### Exercise prompt:
For each line below that contains the string "from", copy that line.

### Dataset content:

===

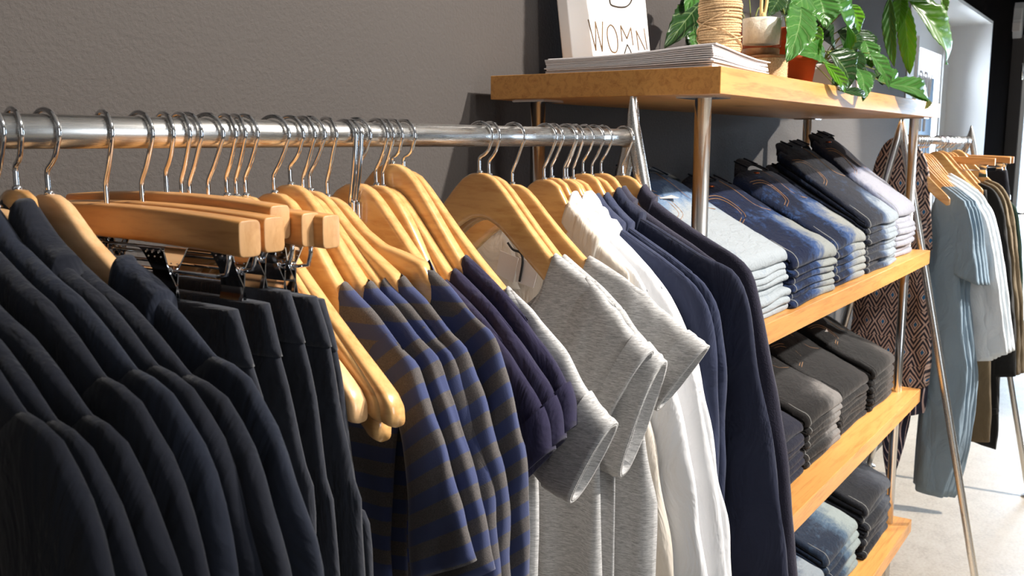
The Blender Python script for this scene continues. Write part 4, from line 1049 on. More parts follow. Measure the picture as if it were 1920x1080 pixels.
def jeans_stack(x0, x1, board, layers, hf, hr, D, mat, topmat, group, where, noun, y0=.018, top_h=1.5, seed=0, tags=(0,), waist='denim_ink', jit=.009, bands=1, button=True, band_w=None):
    M = MW; zb = BOARD_Z[board]; W = x1-x0; r = random.Random(seed)
    zf = zr = 0
    for k in range(layers):
        last = k == layers-1
        a, b = hf*r.uniform(.82,1.18), hr*r.uniform(.95,1.05)
        if last: a *= top_h; b *= 1.25
        dx, dy, dw = r.uniform(-jit,jit), r.uniform(-jit,jit)*.8, r.uniform(-jit,jit)
        if last: pos = 'topmost'
        elif k == 0: pos = 'bottom'
        else: pos = ORD[k]+' from the board of'
        lab = ('%s %s %s' % ('topmost' if last else 'bottom' if k == 0 else ORD[k]+'-from-bottom', noun, where))
        t = thing('folded_jeans', lab, 'jeans', (x0+dx, SY+y0+dy, zb), 0, group)
        bm, path = jeans_mesh(W+dw, D, a, b, zf, zr, seed*13.7+k*1.9, puff=1 if last else .12, ss=seed)
        obj('denim_body', bm, M[topmat if last else mat], t)
        tube_obj('seam', path, .0009, M['stitch_pale' if not mat in ('denim_black','denim_soot','denim_ink') else 'denim_soot'], t, 6)
        if k >= layers-bands:
            # waistband: an open loop of dark cloth at the back of the pair
            wbm = B(); ww = (band_w or W*.80)/2; n = 48; rows = []
            cx, cy, cz = W*.5+(.0 if last else -.03-.012*(layers-k)), D*.93, zr+b*(.72 if last else .5)+(.005 if last else 0)
            for q, (u, o) in enumerate(((0,.0),(.010,.002),(.024,.003),(.035,.002),(.036,-.0012),(.034,-.003),(.018,-.003),(.0,-.0035))):
                row = []
                for j in range(n):
                    a2 = 2*PI*j/n; wav = 1+.16*math.sin(3*a2+seed+k)+.08*math.sin(5*a2+k)
                    px = cx+(ww+o)*math.cos(a2)+.006*math.sin(2*a2+seed); rad = (b*.42+((.0145) if last else .012)+o)*math.sin(a2)*wav
                    row.append(wbm.verts.new((px, cy+u*.92+rad*.35+.012*nz(math.cos(a2)*1.5, math.sin(a2)*1.5, seed+k), cz+rad+u*.38)))
                rows.append(row)
            for p1, p2 in zip(rows, rows[1:]):
                for j in range(n): wbm.faces.new((p1[j], p1[(j+1)%n], p2[(j+1)%n], p2[j]))
            wo = subsurf(obj('waistband', wbm, M[waist], t), 1)
            for f in (.2,.5,.78):
                a2 = math.acos(2*f-1); wav = 1+.16*math.sin(3*a2+seed+k)+.08*math.sin(5*a2+k); rad = (b*.42+(.018 if last else .0155))*math.sin(a2)*wav
                lp = B(); px = cx+ww*math.cos(a2)+.006*math.sin(2*a2+seed); py = cy+rad*.35+.012*nz(math.cos(a2)*1.5, math.sin(a2)*1.5, seed+k)
                add_box(lp, (-.005,-.004,-.001), (.005,.036,.0028), Matrix.Translation((px, py, cz+rad)) @ Matrix.Rotation(.39, 4, 'X'))
                bevel(obj('belt_loop', lp, M[waist], wo, smooth=False), .0015)
        if last:
            def top(x, y):
                return zf+(zr-zf)*(y/D)+a+(b-a)*(y/D)+.0055*nz(x*7+seed*3.7, y*5, seed)+math.sin(PI*x/W)*.010+.016*sstep(.55,.85,y/D)*math.sin(PI*x/W)**.5
            # pocket and fly stitching that lies on the top of the pair
            for q, (pts) in enumerate(([(.02,D*.86),(.07,D*.8),(.095,D*.68),(.085,D*.56),(.03,D*.5)], [(.02,D*.83),(.062,D*.775),(.083,D*.67),(.074,D*.575),(.03,D*.525)], [(W*.55,D*.95),(W*.57,D*.75),(W*.66,D*.62),(W*.85,D*.58)])):
                P = [(x, y, top(x, y)+.0004) for x, y in [(p.x, p.y) for p in spline(pts, 22)]]
                tube_obj('stitching', P, .0008, M['stitch'], t, 6)
            if button:
                lathe_obj('button', [(.0005,0),(.0085,0),(.0085,.003),(.006,.004),(.002,.0034)], M['copper'], t, (W*.3, D*.9, top(W*.3,D*.9)), 20)
        if (layers-1-k) in tags:
            cd = B(); tx = W*(.35 if last else .18); Mx = Matrix.Translation((tx, D*.82, (zf+(zr-zf)*.82+b)+.004)) @ Matrix.Rotation(.5+.3*k, 4, 'Z') @ Matrix.Rotation(-.15, 4, 'X')
            add_box(cd, (-.022,-.045,0), (.022,.045,.0008), Mx); obj('paper_tag', cd, M['card'], t, smooth=False)
        zf += a; zr += b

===

### Correct answer:
The Blender Python script for this scene continues. Write part 4, from line 1049 on. More parts follow. Measure the picture as if it were 1920x1080 pixels.
        else: pos = ORD[k]+' from the board of'
        lab = ('%s %s %s' % ('topmost' if last else 'bottom' if k == 0 else ORD[k]+'-from-bottom', noun, where))